NATIONAL

‘S. Korea has own solution to denuclearization’

By Ock Hyun-ju
  • Published : Apr 13, 2018 - 17:57
  • Updated : Apr 13, 2018 - 18:12
South Korea has its own solution for the denuclearization of the Korean Peninsula, an official from Seoul’s presidential office said Friday, as North Korea and the US appear to remain far apart on what denuclearization entails.

“On the matter of denuclearization, the South Korean government has its own solution,” a high-level Cheong Wa Dae official told reporters on condition of anonymity.

However, the official declined to elaborate on whether the government’s solution includes a specific timeline on the North’s denuclearization or incentives.

South Korea has been on the same page with the US in its demand for the North to completely, verifiably and irreversibly abandon its nuclear weapons program. Seoul also supports sanctions against the North until it abandons its nuclear weapons program.
  

This composite image shows (from L) North Korean leader Kim Jong-un, South Korean President Moon Jae-in and US President Donald Trump. (Yonhap)

Cheong Wa Dae has hoped for incremental implementation for comprehensive denuclearization. It believes that North Korean leader Kim Jong-un and US President Donald Trump could reach a “comprehensive agreement” on denuclearization during the upcoming summit to be followed by talks by the two sides to discuss detailed measures.

The official‘s comment comes amid growing concerns that North Korea and the US’ differing definitions of “denuclearization” could take a toll on their upcoming summit expected to take place by early June.

The Trump administration, which has defined past negotiations with North Korea as having failed, has made it clear that denuclearization of North Korea means that the communist states dismantles its nuclear weapons program in a complete, verifiable and irreversible manner.

Mike Pompeo, the nominee for US secretary of state, said at his US Senate confirmation hearing Thursday that the Trump administration would not reward North Korea before its nuclear weapons program is dismantled.

“It is the intention of the president and the administration not to do that this time to make sure that before we provide rewards, we get the outcome permanently, irreversibly, that is that we hope to achieve,” said Pompeo, who currently serves as director of the Central Intelligence Agency.

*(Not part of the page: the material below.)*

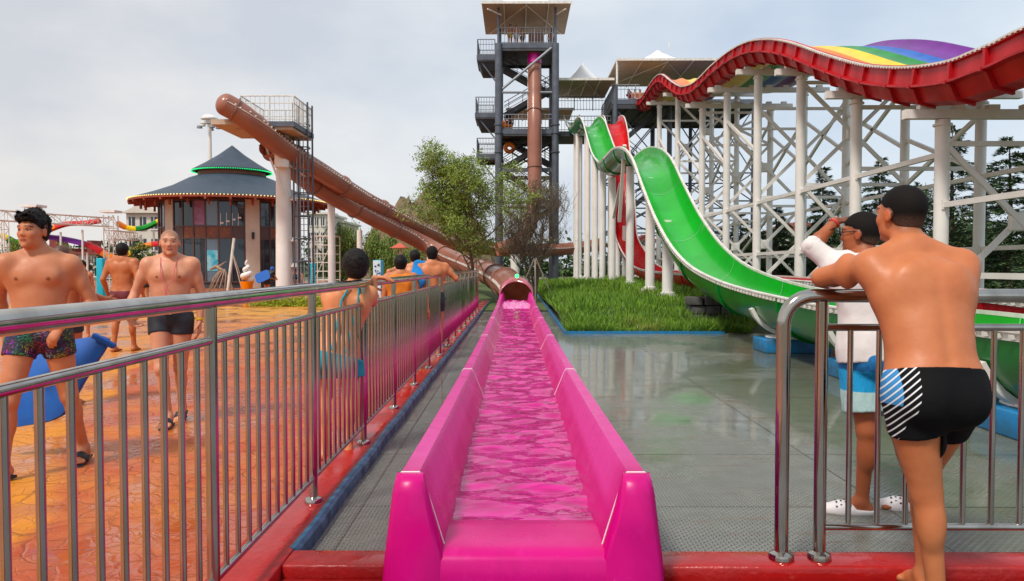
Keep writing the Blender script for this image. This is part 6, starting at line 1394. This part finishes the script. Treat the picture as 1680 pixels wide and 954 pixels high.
def fademat(name, z0, z1):
    m = newmat(name, (.01, .01, .01), .7); g = G(m); p = g.pos(); z = g.n('SeparateXYZ', {0: p}).outputs[2]; n_ = g.noise(p, 300, 2)
    g.b.inputs['Specular IOR Level'].default_value = .12; c = g.mix(g.rng(g.math('ADD', z, g.math('MULTIPLY', g.math('SUBTRACT', n_, .5), .03)), z0, z1), (.16, .085, .06, 1), (.010, .008, .0075, 1)); g.out('Base Color', g.mix(g.rng(n_, .4, .7, 0, .5), c, (.004, .003, .003, 1))); g.out('Normal', g.bump(n_, .6, .003)); return m
# ---- A: the man leaning on the short railing, seen from behind
A = Person(1.66, 3.12, 180, H=1.73, tone=(.52, .265, .15), bulk=1.13, h=.0075)
A.wj = dict(pel=(1.665, 3.02, .90), chest=(1.672, 3.13, 1.235), neck=(1.665, 3.235, 1.475), head=(1.655, 3.30, 1.625),
            shL=(1.485, 3.20, 1.405), shR=(1.862, 3.20, 1.405), elL=(1.372, 3.43, 1.352), elR=(1.86, 3.44, 1.352), wrL=(1.60, 3.50, 1.36), wrR=(1.66, 3.46, 1.365),
            hipL=(1.575, 3.03, .875), hipR=(1.755, 3.04, .875), knL=(1.655, 3.06, .49), knR=(1.775, 3.32, .50), anL=(1.705, 3.06, .085), anR=(1.745, 3.22, .085))
A.hand['L'] = ((1, .1, .05), (0, 0, -1)); A.hand['R'] = ((-1, .2, 0), (0, 0, -1)); A.head_yaw = 22; A.toe = {'L': 4, 'R': 8}; A.gl = .86; A.stub = ([-.085, -.085, -.06, .0, .02, .06, .068], False)
A.build(label='barefoot man in black trunks leaning on the short railing with his bare back to us')
A.hair(fademat('faded_hair', 1.545, 1.625), .007, ([-.12, -.06, -.01, .0, .03, .07, .10], [-.070, -.065, -.03, .015, .036, .06, .068]), sides=.9, h=.005, strand=(9000, .009, 1., (0, -.2, -.2)))
mt = newmat('black_swim_fabric_striped', (.012, .012, .015), .8); mt.node_tree.nodes['Principled BSDF'].inputs['Specular IOR Level'].default_value = .12; g = G(mt); p = g.pos(); sp = g.n('SeparateXYZ', {0: p}); x, y, z = sp.outputs
side_ = g.math('LESS_THAN', x, g.math('ADD', g.math('MULTIPLY', g.math('SUBTRACT', z, .68), .14), 1.507)); st = g.math('FRACT', g.math('MULTIPLY', g.math('SUBTRACT', g.math('ADD', z, g.math('MULTIPLY', y, .5)), g.math('MULTIPLY', x, .9)), 34.))
line = g.math('MULTIPLY', side_, g.math('LESS_THAN', st, .27)); blue = g.math('MULTIPLY', g.math('MULTIPLY', g.math('LESS_THAN', x, 1.495), g.math('GREATER_THAN', z, .86)), g.math('GREATER_THAN', st, .27))
g.out('Base Color', g.mix(blue, g.mix(line, (.006, .006, .007, 1), (.70, .72, .74, 1)), (.05, .25, .55, 1))); g.out('Normal', g.bump(g.noise(p, 9, 4), .5, .02))
A.trunks(mt, .36, .007, waist=.09)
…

North Korea, on the other hand, wants denuclearization of the Korean Peninsula achieved through phased and simultaneous steps taken by South Korea and the US.

“The issue of denuclearization of the Korean Peninsula can be resolved if South Korea and the United States respond to our efforts with goodwill, create an atmosphere of peace and stability while taking progressive and synchronous measures for the realization of peace,” Kim said during his recent visit to China, according to Xinhua News Agency.

It is unclear what Kim wants in return for giving up the nuclear weapons program. He is thought to want the withdrawal of US troops from South Korea and the US nuclear umbrella over the country, as well as normalization of relations with the US.

South Korean President Moon Jae-in has acknowledged the gap between North Korea and the US on their paths to denuclearization.

“I hear that the US and North Korea are showing sincere attitudes about the (upcoming summit), but there is still a gap (between the countries),” Moon said in a meeting with a group of 21 senior advisers Thursday. “It is our task to narrow the gap.”

“We will have to make the South-North Korean summit successful so that it can lead to the success of the North Korea-United States summit,” he said.

Cho Sung-ryul, senior research fellow at the Institute for National Security Strategy, stressed South Korean government’s role in finding a common ground between North Korea and the US.

“The government should make a comprehensive agreement during the inter-Korean summit and should attempt to push North Korea and the US to strike a package deal during North Korea-US summit,” he told a forum Thursday.

“In the multilateral talks on denuclearization to resume afterwards, the agreement should be implemented step-by-step,” he said, adding that bilateral talks, three-way and six-party talks should all proceed simultaneously.